5 On Your Side

Glass furniture can explode suddenly

Posted February 9, 2011 4:54 p.m. EST
Updated February 10, 2011 2:04 p.m. EST

A procedure to make broken glass safer sometimes causes glass products, including glass-topped furniture, to break without warning.

All glass furniture will likely soon be required to be made of tempered glass. However, the procedure that makes tempered glass safer can also make it suddenly shatter.

Jennifer Merritt recently woke up to the sound of breaking glass in the office of her Orange County home.

"We heard something like a gunshot," Merritt said. "(I) ran up here and saw that the glass top on my desk had exploded. ... It was on everything. It covered absolutely everything."

Merritt had bought the $130 Chinese-made desk from IKEA seven months earlier. She called the company after the explosion.

"They told me they'd never heard of anything like this happening," she said.

She asked for a refund, but three months later, she got a letter denying the warranty claim. The letter said that "tempered glass can shatter for no apparent reason," including "normal wear." Similar verbiage is included in the ad for the desk.

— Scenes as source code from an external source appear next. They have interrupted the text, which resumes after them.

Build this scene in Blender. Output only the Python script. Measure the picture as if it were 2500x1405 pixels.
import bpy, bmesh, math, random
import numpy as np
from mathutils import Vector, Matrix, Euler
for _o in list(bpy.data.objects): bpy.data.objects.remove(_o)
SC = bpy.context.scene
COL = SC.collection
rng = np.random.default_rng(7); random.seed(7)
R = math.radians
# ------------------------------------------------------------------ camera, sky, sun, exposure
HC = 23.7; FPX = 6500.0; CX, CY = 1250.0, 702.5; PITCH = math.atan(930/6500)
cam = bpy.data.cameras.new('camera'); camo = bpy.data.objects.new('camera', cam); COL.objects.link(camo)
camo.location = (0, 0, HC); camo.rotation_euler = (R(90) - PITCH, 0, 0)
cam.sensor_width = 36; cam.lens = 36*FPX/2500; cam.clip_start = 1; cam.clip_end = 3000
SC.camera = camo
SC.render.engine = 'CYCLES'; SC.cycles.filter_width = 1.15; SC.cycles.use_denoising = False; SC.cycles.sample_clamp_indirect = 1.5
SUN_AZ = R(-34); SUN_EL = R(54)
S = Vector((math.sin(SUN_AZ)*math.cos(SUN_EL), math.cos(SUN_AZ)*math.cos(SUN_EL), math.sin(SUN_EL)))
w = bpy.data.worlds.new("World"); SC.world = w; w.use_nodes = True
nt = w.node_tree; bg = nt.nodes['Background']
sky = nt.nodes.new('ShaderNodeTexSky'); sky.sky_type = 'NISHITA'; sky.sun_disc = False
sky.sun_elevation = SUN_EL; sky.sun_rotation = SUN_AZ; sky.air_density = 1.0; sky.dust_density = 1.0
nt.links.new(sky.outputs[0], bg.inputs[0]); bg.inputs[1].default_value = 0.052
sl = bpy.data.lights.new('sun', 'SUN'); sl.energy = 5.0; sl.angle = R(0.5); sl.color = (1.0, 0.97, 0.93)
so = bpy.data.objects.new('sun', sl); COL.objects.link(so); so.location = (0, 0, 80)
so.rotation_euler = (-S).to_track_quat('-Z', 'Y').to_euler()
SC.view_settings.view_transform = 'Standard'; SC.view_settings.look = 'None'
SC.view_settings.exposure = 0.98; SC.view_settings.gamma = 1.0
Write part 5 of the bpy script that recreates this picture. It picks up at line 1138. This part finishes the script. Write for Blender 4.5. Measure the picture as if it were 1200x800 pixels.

"It's just the way it is – a desk that could explode at any point from the day you bring into your house, and if it does explode, no one's responsible," Merritt said.

An Internet search turned up similar complaints about shattering glass products from IKEA and other companies.

Tempered glass is usually safer than other glass, because when it breaks, it usually shatters into small pieces, instead of large, sharp pieces. It's required to be used in car windows and shower and other glass doors.

However, experts say, because of the way tempered glass is made, it's essentially under high pressure, and the smallest nick or scratch can cause it to suddenly shatter. Manufacturing problems, such as compromised quality, or something as simple as a sudden temperature change can also cause a spontaneous shatter.

An IKEA spokeswoman said that the company's "products are safe" and that it has "hundreds of auditors" checking its factories, including the many in China, to ensure they "comply with manufacturing standards."

After 5 on Your Side called IKEA, a representative immediately called Merritt and refunded the cost of the desk.

Merritt said that it's been a learning experience.

"I just didn't think this was something like that was possible. I didn't know that tempered glass could explode at any given time from normal wear and tear," she said.

Experts also said that given the millions of pieces of glass furniture, spontaneous shatters don't happen often.

The thicker the glass, the less likely it is to shatter. It's also important not to overload glass furniture.

Complaints about suddenly shattering glass products can be directed to the U.S. Consumer Products Safety Commission.